Monday 30th March 2009, 10:00 A.M.

Università "La Sapienza" Roma - Sala Direzione INFN (Physics Dept., Old Building - 2nd floor)

Speaker:  Prof. Jean Einasto (Estonian Academy of Sciences - Tartu Observatory)

Title: The Large-scale structure of the Universe

Abstract: The formation of the large-scale structure of the Universe is studied using Sloan Digital Sky Survey data and numerical simulations of the structure evolution. To understand how density perturbations of various scales influence the formation of the structure we use wavelet technique. We show that the distribution of matter at the present epoch is very far from a random one with random amplitudes and phases of density waves. Superclusters and other rich galaxy systems form in places where density waves of different scale have density maxima in similar locations, i.e. Phases are syncronized. Numerical experiments show that, in accordance with Zeldovich approximation, density waves increase the amplitude during the evolution, but not phases. In other words, seeds of future clusters and superclusters were present already in the very early phase of the evolution of the universe, when dark matter was made free of high radiation background.
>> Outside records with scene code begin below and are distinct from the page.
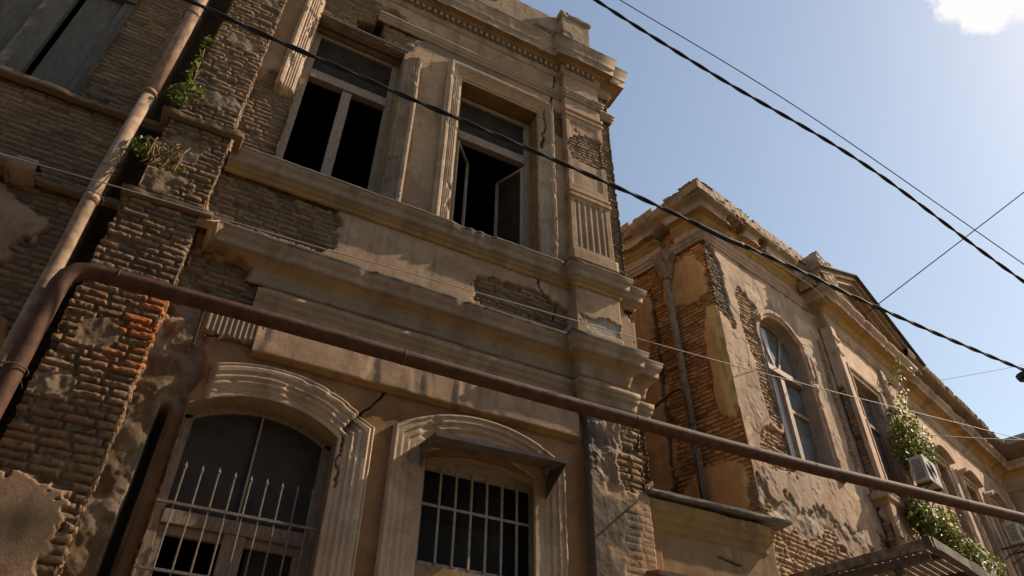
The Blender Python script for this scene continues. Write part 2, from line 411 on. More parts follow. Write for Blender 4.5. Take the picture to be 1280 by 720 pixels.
def fnA(x, z):
    hb, rid, ins = bricks(x, z, 11)
    red = 0
    cb = brick_col(x, z, rid, ins, BR*.9, 12, .12)
    # where plaster has gone
    bl = blobs(x, z, [(.16, 8.1, .78, .62), (3.65, 7.86, .72, .34), (-.25, 9.5, .33, 1.05), (.6, 13.0, 1.0, .55), (4.42, 12.35, .22, .36),
                      (-.15, 6.65, .55, .55), (-.28, 4.6, .30, 1.7), (5.5, 11.2, .28, 2.8), (5.42, 6.4, .3, .9), (4.9, 5.95, .1, .1)], 21, .34, 3.2)
    bl = np.where((x > -.45) & (x < .9) & (z > 7.7) & (z < 8.6), np.maximum(bl, (.86-x)*3+.5*(fbm(x*5, z*5, 4, 5)-.5)), bl)
    left = ss(-1.45, -1.25, -x*-1)  # 0 on the left wing
    lw = blobs(x, z, [(-2.9, 6.6, .9, .5), (-2.4, 4.6, .9, 1.0)], 23, .5, 1.6)
    pm = np.where(x < -1.3, ss(-.03, .03, lw), 1-ss(-.03, .03, bl))
    # lower storey paint colour
    low = 1-ss(6.0, 6.04, z)
    cp = plaster_col(x, z, PL, 3)
    cl = plaster_col(x, z, ORG, 4, .8)
    cp = mixc(cp, cl, low)
    cp = mixc(cp, plaster_col(x, z, OCH*.8, 6), ((x > 1.75) & (x < 2.4) & (z > 9))*ss(.45, .6, fbm(x*3, z*1.2, 3, 61)))
    # grey patch of cement in frieze above window 2
    ce = ss(-.05, .12, blobs(x, z, [(2.3, 12.95, .8, .22), (2.9, 12.95, .4, .15)], 27, .5, 3))
    cp = mixc(cp, CEM*1.2*np.ones_like(cp), ce*.8)
    hp = plaster_h(x, z, 7)+.0
    hb = hb-.034
    # rubble where left of the arched window
    rb = ss(0, .1, blobs(x, z, [(-.22, 4.6, .42, 1.75), (-.1, 5.9, .35, .5)], 31, .25, 3))
    hr = -.05+.09*(fbm(x*6, z*6, 5, 33)-.5)
    cr_ = mixc(np.ones_like(cp)*C3(.12, .075, .042), np.ones_like(cp)*C3(.18, .135, .095), ss(.4, .6, fbm(x*5, z*5, 4, 35)))
    hb = hb*(1-rb)+hr*rb; cb = mixc(cb, cr_, rb)
    h = hb+(hp-hb)*pm; c = mixc(cb, cp, pm)
    rim = np.exp(-((bl)/.05)**2)*(x > -1.3); c = mixc(c, PL*1.05*np.ones_like(c), rim*.4)
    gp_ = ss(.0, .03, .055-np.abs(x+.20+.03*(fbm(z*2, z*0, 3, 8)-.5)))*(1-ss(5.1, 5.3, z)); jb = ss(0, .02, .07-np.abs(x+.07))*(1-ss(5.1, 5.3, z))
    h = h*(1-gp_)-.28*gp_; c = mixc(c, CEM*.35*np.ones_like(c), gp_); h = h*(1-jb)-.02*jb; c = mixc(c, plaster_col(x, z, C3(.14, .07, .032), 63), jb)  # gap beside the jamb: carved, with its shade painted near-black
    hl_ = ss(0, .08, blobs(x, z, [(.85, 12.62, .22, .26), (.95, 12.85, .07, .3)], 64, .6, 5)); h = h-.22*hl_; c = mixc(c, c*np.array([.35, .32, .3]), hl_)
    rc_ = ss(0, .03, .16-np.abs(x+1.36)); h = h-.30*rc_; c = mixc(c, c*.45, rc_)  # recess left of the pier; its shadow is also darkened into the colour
    k = np.maximum(crack(x, z, CRK_UP, .022, 3), crack(x, z, CRK_AR, .014, 5))
    k = np.maximum(k, crack(x, z, [(3.9, 8.5), (4.0, 8.25), (4.25, 8.05), (4.2, 7.8)], .02, 6))
    h = h-.06*k; c = mixc(c, CEM*.4*np.ones_like(c), k)
    return h, c
relief('facade_wall', [(XL, 0), (XR, 0), (XR, .5)], 2.6, 14.1, .0135, lambda u, z: fnA(u+XL, z), A, lambda u, z: holeA(u+XL, z))
# plain plinth and hidden body
b = MB(); b.box(XL, XR, .02, .5, 0, 2.62); b.build('plinth', M_PV, A)
b = MB(); b.box(XL, XL+.3, .5, 9, 0, 14); b.box(XR-.3, XR-.02, .5, 9, 0, 14); b.box(XL, XR, 8.7, 9, 0, 14); b.box(XL, XR-.02, .35, 9, 13.6, 13.9)
b.build('side_and_rear_walls', M_PV, A)
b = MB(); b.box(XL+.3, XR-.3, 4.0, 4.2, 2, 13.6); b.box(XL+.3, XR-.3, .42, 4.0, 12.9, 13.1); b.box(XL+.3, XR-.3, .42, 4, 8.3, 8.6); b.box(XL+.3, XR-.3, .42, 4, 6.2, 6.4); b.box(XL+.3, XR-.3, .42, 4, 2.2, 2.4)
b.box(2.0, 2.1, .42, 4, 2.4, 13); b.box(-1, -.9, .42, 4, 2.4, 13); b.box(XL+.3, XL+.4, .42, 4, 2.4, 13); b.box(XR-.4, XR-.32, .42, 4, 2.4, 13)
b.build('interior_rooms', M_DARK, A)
# inner leaf of wall round the openings = reveals
def reveal(name, x0, x1, z0, z1, parent, base, seed, rise=0, zs=None, d0=-.01, d1=.42):
    pts = [(x1, z0), (x1, zs or z1)]
    if rise:
        for i in range(1, 16): xx = x1+(x0-x1)*i/16; pts.append((xx, float(arch_top(np.array(xx), x0, x1, zs, rise))))
    pts += [(x0, zs or z1), (x0, z0)] 
    V = []; Uu = 0; P = []
    for (a, b_) in zip(pts, pts[1:]):
        k = max(1, int(math.hypot(b_[0]-a[0], b_[1]-a[1])/.04))
        for j in range(k): t = j/k; P.append((a[0]+(b_[0]-a[0])*t, a[1]+(b_[1]-a[1])*t))
    P.append(pts[-1]); P = np.array(P); ys = np.linspace(d0, d1, 12)
    u = np.concatenate([[0], np.cumsum(np.hypot(*np.diff(P, axis=0).T))])
    U, Y = np.meshgrid(u, ys, indexing='ij')
    V = np.stack([np.repeat(P[:, 0][:, None], 12, 1), Y, np.repeat(P[:, 1][:, None], 12, 1)], -1)
    V += .006*(fbm(U*9, Y*9, 3, seed)-.5)[..., None]
    c = plaster_col(U, Y*3, base, seed)
    grid_mesh(name, V, c, None, parent)
    # sill slab
    s = MB(); s.box(x0-.0, x1+.0, 0.0, d1, z0-.06, z0+.012); s.build('window_sill', M_BOARD, parent)

def timber(parts, mat, parent, name='sash'):
    b = MB()
    for (x0, x1, y0, y1, z0, z1) in parts: b.box(x0, x1, y0, y1, z0, z1)
    return b.build(name, mat, parent, bevel=.006)

# --- upper window 1 (sashes gone)
def upper_frame(x0, x1, z0, z1, y, parent):
    b = MB()
    for (a, c, e_, f) in ((x0, x0+.11, z0, z1), (x1-.11, x1, z0, z1)): b.box(a, c, y, y+.10, e_, f)
    b.box(x0+.11, x1-.11, y+.003, y+.095, z1-.10, z1); b.box(x0+.11, x1-.11, y-.025, y+.10, 11.20, 11.33); b.box(x0+.11, x1-.11, y+.01, y+.09, 11.33, 11.44)
    b.box(x0+.11, x1-.11, y+.003, y+.095, z0, z0+.07)
    return b.build('frame', M_WOOD, parent, bevel=.008)
w1 = empty('window', (.74, .2, 9)); w1.parent = A; w1.location = (.74-1, .2, 9); tag(w1, 'empty window with a bare wooden mullion and a broken lintel')
upper_frame(W1[0], W1[1], 8.812, W1[3]-.02, .26, w1)
b = MB(); b.beam((.73, .31, 8.86), (.74, .31, 11.2), .15, .09, (0, 1, 0), .003, 12); b.build('mullion', M_WOOD, w1, bevel=.01)
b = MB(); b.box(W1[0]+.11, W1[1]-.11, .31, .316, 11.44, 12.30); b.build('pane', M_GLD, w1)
reveal('reveal', W1[0], W1[1], 8.8, W1[3], w1, GRY, 101)
b = MB(); b.tube([(-.02, .12, 12.44), (.5, .12, 12.42), (1.5, .12, 12.43)], .055, 10); b.tube([(-.02, .05, 12.52), (1.5, .04, 12.5)], .06, 8); b.box(-.05, 1.5, .1, .35, 12.46, 12.62)
b.build('lintel_beams', M_WOODD, w1, smooth=False)
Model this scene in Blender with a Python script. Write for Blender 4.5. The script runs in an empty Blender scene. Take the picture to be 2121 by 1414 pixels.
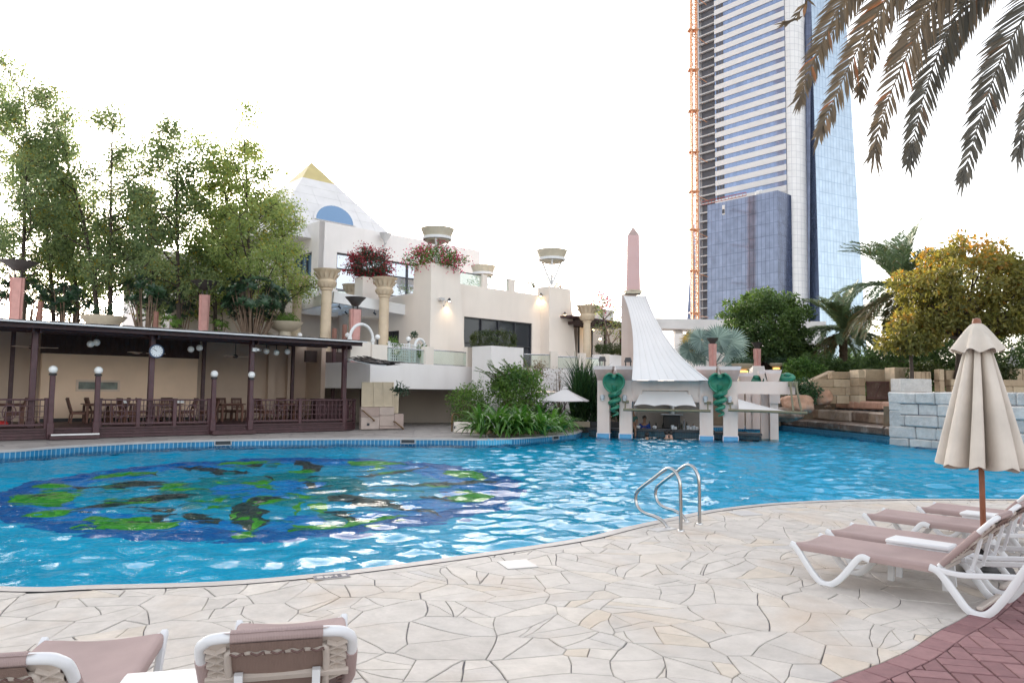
import bpy, bmesh, math, random
from math import sin, cos, pi, radians, sqrt, atan2, atan, exp
from mathutils import Vector, Matrix, noise
from mathutils.geometry import tessellate_polygon

V = Vector
scene = bpy.context.scene
COL = scene.collection
random.seed(11)

# ------------------------------------------------------------------ camera
EYE, FPX, CX, CY = 1.6, 1500.0, 1060.5, 707.0
PITCH, ROLL = atan(0.0693), 0.012
_fw = V((0, cos(PITCH), sin(PITCH)))
_r0, _u0 = V((1, 0, 0)), V((0, -sin(PITCH), cos(PITCH)))
_rt = _r0 * cos(ROLL) + _u0 * sin(ROLL)
_up = -_r0 * sin(ROLL) + _u0 * cos(ROLL)
cam_data = bpy.data.cameras.new("camera")
cam_data.sensor_width = 36.0
cam_data.lens = FPX / 2121.0 * 36.0
cam_data.clip_start, cam_data.clip_end = 0.05, 3000.0
cam = bpy.data.objects.new("camera", cam_data)
COL.objects.link(cam)
_m = Matrix((_rt, _up, -_fw)).transposed().to_4x4()
_m.translation = V((0, 0, EYE))
cam.matrix_world = _m
scene.camera = cam
CAMP = V((0, 0, EYE))

# ------------------------------------------------------------------ sky, sun, exposure
SUN_EL, SUN_AZ = radians(9.0), radians(-21.0)      # azimuth from +Y, positive to +X
world = bpy.data.worlds.new("World")
scene.world = world
world.use_nodes = True
wn, wl = world.node_tree.nodes, world.node_tree.links
wn.clear()
w_out = wn.new("ShaderNodeOutputWorld")
w_bg = wn.new("ShaderNodeBackground")
w_sky = wn.new("ShaderNodeTexSky")
w_sky.sky_type = 'NISHITA'
w_sky.sun_disc = False
w_sky.sun_elevation = SUN_EL
w_sky.sun_rotation = SUN_AZ
w_sky.altitude = 0.0
w_sky.air_density = 1.0
w_sky.dust_density = 2.5
w_sky.ozone_density = 1.6
w_hsv = wn.new("ShaderNodeHueSaturation")
w_hsv.inputs['Saturation'].default_value = 0.34
w_bg.inputs['Strength'].default_value = 0.15
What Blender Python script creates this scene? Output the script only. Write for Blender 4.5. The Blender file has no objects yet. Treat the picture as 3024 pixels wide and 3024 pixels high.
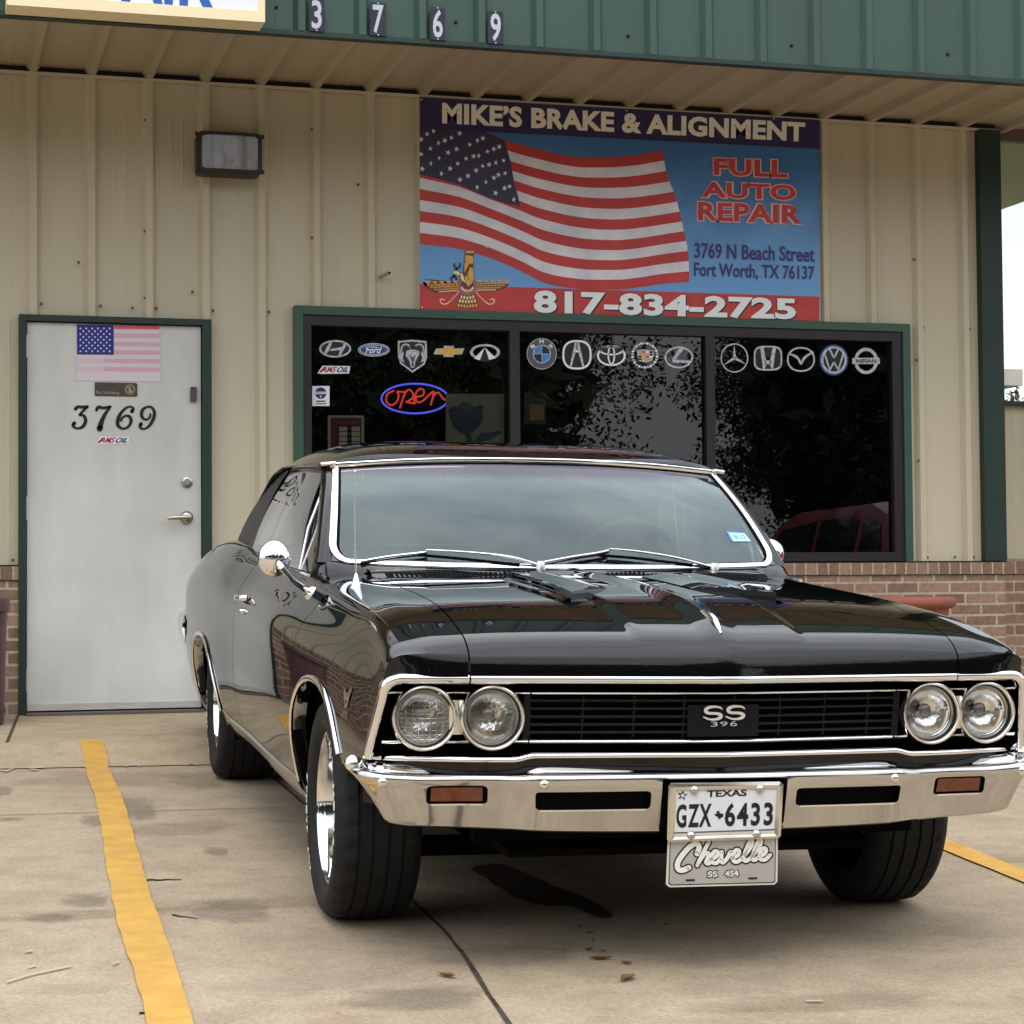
import bpy, math, random
import numpy as np
from mathutils import Matrix, Vector
from mathutils.geometry import tessellate_polygon

SC = bpy.context.scene
COL = SC.collection
random.seed(7)
RNG = np.random.RandomState(11)

# ---------------------------------------------------------------- camera
FPX = 6094.0            # focal length for a 3024 px wide picture
CAM = np.array([-0.528, -11.068, 0.645])
CR = np.array([[0.9615028, 0.2747804, -0.0028366], [-0.2746918, 0.9608075, -0.0373269], [-0.0075312, 0.0366691, 0.9992991]])
cd = bpy.data.cameras.new("camera"); cam = bpy.data.objects.new("camera", cd); COL.objects.link(cam)
cd.sensor_width = 36.0; cd.lens = 36.0 * FPX / 3024.0; cd.clip_start = 0.05; cd.clip_end = 2000.0
m4 = Matrix.Identity(4)
for i in range(3):
    m4[i][0] = CR[i, 0]; m4[i][1] = CR[i, 2]; m4[i][2] = -CR[i, 1]; m4[i][3] = CAM[i]
cam.matrix_world = m4
SC.camera = cam

# ---------------------------------------------------------------- sky, sun, exposure
SUN_EL, SUN_AZ = 58.0, 200.0      # azimuth: compass degrees from +Y towards +X
world = bpy.data.worlds.new("World"); SC.world = world; world.use_nodes = True
nt = world.node_tree; nt.nodes.clear()
out = nt.nodes.new("ShaderNodeOutputWorld"); bg = nt.nodes.new("ShaderNodeBackground")
sky = nt.nodes.new("ShaderNodeTexSky"); sky.sky_type = 'NISHITA'; sky.sun_disc = False
sky.sun_elevation = math.radians(SUN_EL); sky.sun_rotation = math.radians(SUN_AZ)
sky.air_density = 1.0; sky.dust_density = 2.5
tc = nt.nodes.new("ShaderNodeTexCoord"); nz = nt.nodes.new("ShaderNodeTexNoise")
nz.inputs["Scale"].default_value = 2.6; nz.inputs["Detail"].default_value = 7.0; nz.inputs["Roughness"].default_value = 0.55
mp = nt.nodes.new("ShaderNodeMapping"); mp.inputs["Scale"].default_value = (1, 1, 2.2)
rp = nt.nodes.new("ShaderNodeValToRGB")
rp.color_ramp.elements[0].position = 0.34; rp.color_ramp.elements[0].color = (6.6, 7.1, 7.9, 1)
rp.color_ramp.elements[1].position = 0.62; rp.color_ramp.elements[1].color = (11.2, 11.4, 11.8, 1)
mx = nt.nodes.new("ShaderNodeMix"); mx.data_type = 'RGBA'; mx.inputs[0].default_value = 0.82
nt.links.new(tc.outputs["Generated"], mp.inputs[0]); nt.links.new(mp.outputs[0], nz.inputs[0])
nt.links.new(nz.outputs[0], rp.inputs[0]); nt.links.new(sky.outputs[0], mx.inputs[6]); nt.links.new(rp.outputs[0], mx.inputs[7])
sz = nt.nodes.new("ShaderNodeSeparateXYZ"); mr = nt.nodes.new("ShaderNodeMapRange"); mr.inputs[1].default_value = 0.0; mr.inputs[2].default_value = 1.0; mr.inputs[3].default_value = 1.0; mr.inputs[4].default_value = 2.8
vm = nt.nodes.new("ShaderNodeVectorMath"); vm.operation = 'SCALE'      # an overcast sky is brightest overhead
nt.links.new(tc.outputs["Generated"], sz.inputs[0]); nt.links.new(sz.outputs[2], mr.inputs[0]); nt.links.new(mx.outputs[2], vm.inputs[0]); nt.links.new(mr.outputs[0], vm.inputs["Scale"])
nt.links.new(vm.outputs[0], bg.inputs[0]); nt.links.new(bg.outputs[0], out.inputs[0])
bg.inputs[1].default_value = 0.11

sl = bpy.data.lights.new("sun", 'SUN'); sun = bpy.data.objects.new("sun", sl); COL.objects.link(sun)
sl.energy = 0.7; sl.angle = math.radians(25); sl.color = (1.0, 0.95, 0.88)
az, el = math.radians(SUN_AZ), math.radians(SUN_EL)
sdir = Vector((math.sin(az) * math.cos(el), math.cos(az) * math.cos(el), math.sin(el)))
sun.rotation_euler = sdir.to_track_quat('Z', 'Y').to_euler(); sun.location = (0, -20, 20)

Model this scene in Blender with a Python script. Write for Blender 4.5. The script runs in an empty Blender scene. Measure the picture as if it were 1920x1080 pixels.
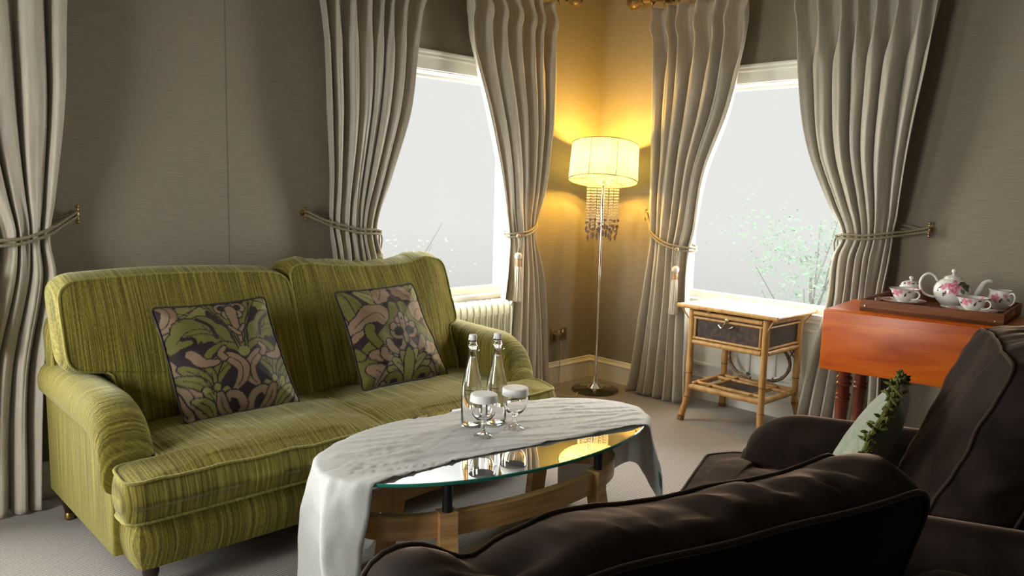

Tuesday 31st March 2009, 2:00 P.M.

Università "La Sapienza" Roma - Aula Conversi (Physics Dept., Old Building - 1st floor )

Speaker:  Prof. Jean Einasto (Estonian Academy of Sciences - Tartu Observatory)

Title: Void structure in the Universe

Abstract: The presence of voids in the distribution of galaxies is well known, however it is not clear why even faint dwarf galaxies do not form in voids. Small-scale primordial fluctuations were present in the early stages of the evolution of the universe everywhere, thus the question is: Why in some regions (superclusters) small-scale perturbation evolve to form galaxies, and in other regions (voids) do not. We have used numerical simulations with various size of the simulation box (256, 100, 64 Mpc) to investigate the formation of galaxies (halos) in different environment. To understand the influence of density perturbations of various scales we have used conventional simulations, where perturbations of all scales are present. Additionally we used truncated simulations where density perturbations on scales larger than a certain limit are cutted, i.e. Aplitudes on respective scales were taken equal to zero initially. The cutoff wavelength was varied from 4, 8, 16 to 32 Mpc. Our results show that in truncated models galaxies and galaxy systems form over the whole simulation box. In full models the combined action of large-scale perturbations amplifies galaxy systems in high-density environment (superclusters) and supresses in low-density environmnet (voids). In deep voids the level of all perturbations is so low (due to combined effect of negative parts of large-scale waves), that even maxima of small-scale perturbations do not reach the overall mean density level, thus all small-scale perturbations are damped during the evolution. This explains the absence of even dwarf galaxies in large voids.